Figure 4 (a) Thermal conductivity data measured on fully water saturated and oven-dry core samples of eight boreholes. The values inside the boxes show the median. n: Number of samples. (b) Thermal conductivity ratio (TCR; Eq. 3) against porosity. The values given in the legend are the coefficients of determination for a linear regression.

5.2 Correlation of gamma-ray log with lithology, porosity and permeability

Figure 5 shows the gamma-ray log together with the lithology log and the porosity and permeability data exemplarily for one borehole. The gamma-ray log is in good agreement with the lithology and shows a significant negative correlation with the porosity and permeability. These general trends are observed for all boreholes, but quantitative conclusions (in terms of correlation coefficients) still need to be drawn taking into account all available gamma-ray logs and porosity and permeability data. In the presented example the lithology log was not depth-corrected and needed to be shifted 3 m upward in order to fit the gamma-ray log. The depth is given in MD (measured depth), but the borehole penetrates the Pechelbronn Group almost vertically, so that the true vertical thickness corresponds to the penetrated thickness. It can be seen from the figure that more than 20 m of the whole section shows permeability values of more than 10⁻¹⁴ m².

Figure 5 Exemplary lithology profile, gamma-ray log (both courtesy of Exxon Mobil), porosity and permeability data (from the Geological Survey of Lower Saxony; Bär et al., 2013; Bär and Sass, 2015) of one of the analysed wells.

6 Discussion

The number of samples for which porosity and permeability data are available is not evenly distributed over the different lithofacies groups. Nevertheless, the amount of measurements is sufficient for each group to provide statistically evaluated parameter and uncertainty ranges that can be used for the parametrization of the model unit. The number of thermal conductivity measurements under both oven-dry and fully water saturated conditions is much lower and results might therefore not be statistically representative. Especially for the gravelly sandstone (which is the most heterogeneous sample group in terms of lithology, grain size and sorting) the saturated thermal conductivity range is very high. However, the results of the saturated thermal conductivity measurements clearly reflect the porosity values and are therefore assumed to be reasonable. Furthermore, given the correlations shown in Fig. 4 it is reasonable to use mean values for the dry thermal conductivity and calculate saturated bulk thermal conductivity using the measured porosity values for each lithological unit.

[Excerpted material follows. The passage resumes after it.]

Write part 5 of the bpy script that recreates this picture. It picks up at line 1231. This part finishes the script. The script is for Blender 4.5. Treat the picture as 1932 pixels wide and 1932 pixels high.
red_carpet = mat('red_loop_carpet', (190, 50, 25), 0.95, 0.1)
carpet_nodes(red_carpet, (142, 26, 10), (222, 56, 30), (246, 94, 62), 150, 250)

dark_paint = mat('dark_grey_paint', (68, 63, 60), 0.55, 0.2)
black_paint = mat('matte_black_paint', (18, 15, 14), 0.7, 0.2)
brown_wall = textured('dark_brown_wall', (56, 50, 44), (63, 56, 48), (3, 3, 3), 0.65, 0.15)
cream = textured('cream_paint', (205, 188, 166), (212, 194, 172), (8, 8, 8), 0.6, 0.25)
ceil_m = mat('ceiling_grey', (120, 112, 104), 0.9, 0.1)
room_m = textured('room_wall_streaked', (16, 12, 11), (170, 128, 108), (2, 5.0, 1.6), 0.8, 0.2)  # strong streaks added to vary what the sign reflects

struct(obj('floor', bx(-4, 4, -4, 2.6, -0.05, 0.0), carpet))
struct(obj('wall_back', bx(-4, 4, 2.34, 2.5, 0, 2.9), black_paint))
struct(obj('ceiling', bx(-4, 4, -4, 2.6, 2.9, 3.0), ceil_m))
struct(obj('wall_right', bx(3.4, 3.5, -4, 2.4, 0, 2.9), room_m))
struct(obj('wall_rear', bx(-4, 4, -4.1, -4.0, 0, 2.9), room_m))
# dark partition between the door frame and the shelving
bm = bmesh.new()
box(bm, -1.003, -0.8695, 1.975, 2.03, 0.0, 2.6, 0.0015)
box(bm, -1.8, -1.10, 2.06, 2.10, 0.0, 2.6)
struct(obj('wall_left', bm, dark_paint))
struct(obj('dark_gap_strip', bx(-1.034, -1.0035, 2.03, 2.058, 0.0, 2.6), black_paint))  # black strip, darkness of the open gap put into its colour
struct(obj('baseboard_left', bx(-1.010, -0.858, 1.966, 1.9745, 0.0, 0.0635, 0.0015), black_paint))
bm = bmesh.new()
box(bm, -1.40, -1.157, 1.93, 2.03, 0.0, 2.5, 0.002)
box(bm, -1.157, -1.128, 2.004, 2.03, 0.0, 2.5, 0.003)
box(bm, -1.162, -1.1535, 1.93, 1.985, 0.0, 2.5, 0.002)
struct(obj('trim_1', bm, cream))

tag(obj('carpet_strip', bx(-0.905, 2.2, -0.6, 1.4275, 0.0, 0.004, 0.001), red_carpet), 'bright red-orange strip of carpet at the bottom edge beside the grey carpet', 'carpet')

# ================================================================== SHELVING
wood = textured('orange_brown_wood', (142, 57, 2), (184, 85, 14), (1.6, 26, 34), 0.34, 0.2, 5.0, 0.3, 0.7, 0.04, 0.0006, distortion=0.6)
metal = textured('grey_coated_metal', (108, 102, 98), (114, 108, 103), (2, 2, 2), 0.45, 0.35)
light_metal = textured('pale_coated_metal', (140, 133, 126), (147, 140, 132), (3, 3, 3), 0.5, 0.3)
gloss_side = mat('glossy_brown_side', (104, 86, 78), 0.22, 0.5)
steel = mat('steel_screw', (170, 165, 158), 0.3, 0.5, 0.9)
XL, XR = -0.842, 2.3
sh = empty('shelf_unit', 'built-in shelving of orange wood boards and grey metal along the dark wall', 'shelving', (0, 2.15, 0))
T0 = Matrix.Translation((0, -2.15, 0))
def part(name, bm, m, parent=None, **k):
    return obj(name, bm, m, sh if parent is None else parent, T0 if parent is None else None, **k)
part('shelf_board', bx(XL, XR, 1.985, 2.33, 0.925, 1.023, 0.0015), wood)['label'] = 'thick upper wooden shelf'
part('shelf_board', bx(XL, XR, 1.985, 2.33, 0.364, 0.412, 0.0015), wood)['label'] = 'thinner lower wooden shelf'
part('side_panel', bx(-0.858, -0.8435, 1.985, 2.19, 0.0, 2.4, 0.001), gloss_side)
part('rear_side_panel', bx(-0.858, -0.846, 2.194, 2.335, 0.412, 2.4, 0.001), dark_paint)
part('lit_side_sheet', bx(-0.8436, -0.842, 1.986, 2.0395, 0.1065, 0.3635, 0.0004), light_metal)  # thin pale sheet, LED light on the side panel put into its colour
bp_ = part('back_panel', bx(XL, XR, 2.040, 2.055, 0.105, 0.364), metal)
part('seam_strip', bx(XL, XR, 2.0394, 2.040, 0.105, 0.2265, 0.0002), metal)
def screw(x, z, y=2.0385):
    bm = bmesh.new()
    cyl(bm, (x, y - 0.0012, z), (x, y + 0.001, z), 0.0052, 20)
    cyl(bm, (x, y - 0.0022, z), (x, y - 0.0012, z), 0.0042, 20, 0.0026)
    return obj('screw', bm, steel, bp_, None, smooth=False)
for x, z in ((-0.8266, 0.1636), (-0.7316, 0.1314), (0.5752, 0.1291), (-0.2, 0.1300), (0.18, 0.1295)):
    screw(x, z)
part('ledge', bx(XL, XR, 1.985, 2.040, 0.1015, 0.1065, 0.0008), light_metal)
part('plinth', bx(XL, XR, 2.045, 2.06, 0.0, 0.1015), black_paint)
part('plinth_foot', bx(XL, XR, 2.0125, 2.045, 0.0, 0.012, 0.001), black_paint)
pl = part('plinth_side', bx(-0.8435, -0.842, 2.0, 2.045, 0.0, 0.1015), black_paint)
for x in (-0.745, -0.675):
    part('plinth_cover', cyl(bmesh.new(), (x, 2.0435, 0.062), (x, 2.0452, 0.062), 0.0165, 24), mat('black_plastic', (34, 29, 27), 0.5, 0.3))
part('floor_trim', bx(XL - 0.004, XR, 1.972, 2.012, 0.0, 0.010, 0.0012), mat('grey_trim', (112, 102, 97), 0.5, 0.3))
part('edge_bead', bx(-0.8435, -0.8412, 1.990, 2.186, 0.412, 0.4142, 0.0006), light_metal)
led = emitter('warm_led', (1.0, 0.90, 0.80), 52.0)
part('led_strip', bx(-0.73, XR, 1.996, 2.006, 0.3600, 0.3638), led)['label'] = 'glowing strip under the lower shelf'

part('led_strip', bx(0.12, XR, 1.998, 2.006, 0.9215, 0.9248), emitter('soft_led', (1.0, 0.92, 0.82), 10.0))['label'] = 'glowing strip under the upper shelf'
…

As consequence from the fact that the thermal conductivity of water exceeds the thermal conductivity of air by a factor of approximately 23 (at room temperature) the thermal conductivity ratio increases with increasing porosity as indicated in Fig. 4b. The low coefficient of determination for Silt-/Claystones might be caused by the (different) swelling capacity of some clay minerals. Still, the number of saturated thermal conductivity measurements for this lithofacies group is too low to allow for statistically meaningful conclusions.

For the parametrization the properties have to be corrected to reservoir conditions (pressure and temperature) as suggested by Bär (2012). The assessment of the hydrothermal potential will account for uncertainties by using the upper and lower end of the parameter ranges (e.g. Q₉₀ ∕ Q₇₅ and Q₁₀ ∕ Q₂₅) as well as the median values, resulting in an optimistic, a conservative and a realistic estimation, respectively. This statistical approach also allows for the calculation of the probability of occurrence to reach a certain geothermal potential.

Table 1 Average (median: Q₅₀, arithmetic mean: $\overline{x})$ property values, standard deviation (σ) and number of samples (n) for each lithofacies group.

The correlation of gamma-ray and other borehole geophysical logs with petrophysical properties can be used to give a quite satisfactory estimation of the latter if no core samples are available (e.g. Hartmann et al., 2005; Fuchs and Förster, 2014). In order to quantify the negative correlation between gamma-ray amplitude and porosity and permeability, more boreholes are currently being analyzed. The aim is to assign porosity, permeability and thermophysical property ranges to certain gamma-ray API values.

7 Conclusion and outlook

Results of porosity, permeability and thermal conductivity measurements yield statistically evaluated values for five lithofacies groups. The mean property values for each lithofacies group are shown in Table 1 together with the standard deviation.

As soon as the 3-D structural model is completed and the units are parametrized with the relevant properties, the hydrothermal potential can be assessed in 3-D. If there are areas that turn out to be sufficiently thick and permeable, these areas can be studied and modelled in more detail. Provided that there is enough lithological and structural input data, the Pechelbronn Group can be further subdivided in a local scale 3-D structural model. Additionally, a numerical model with a reasonable geological setting (probably provided by the local scale 3-D structural model) or other more simplistic approaches of geothermal well doublet calculators (Van Wees et al., 2012) would simulate a hydrothermal doublet for direct heat generation (e.g. Kastner et al., 2015). These approaches could also be used for a sensitivity analysis to better assess the impact of over- or underestimation of each property on the performance and efficiency of such an application.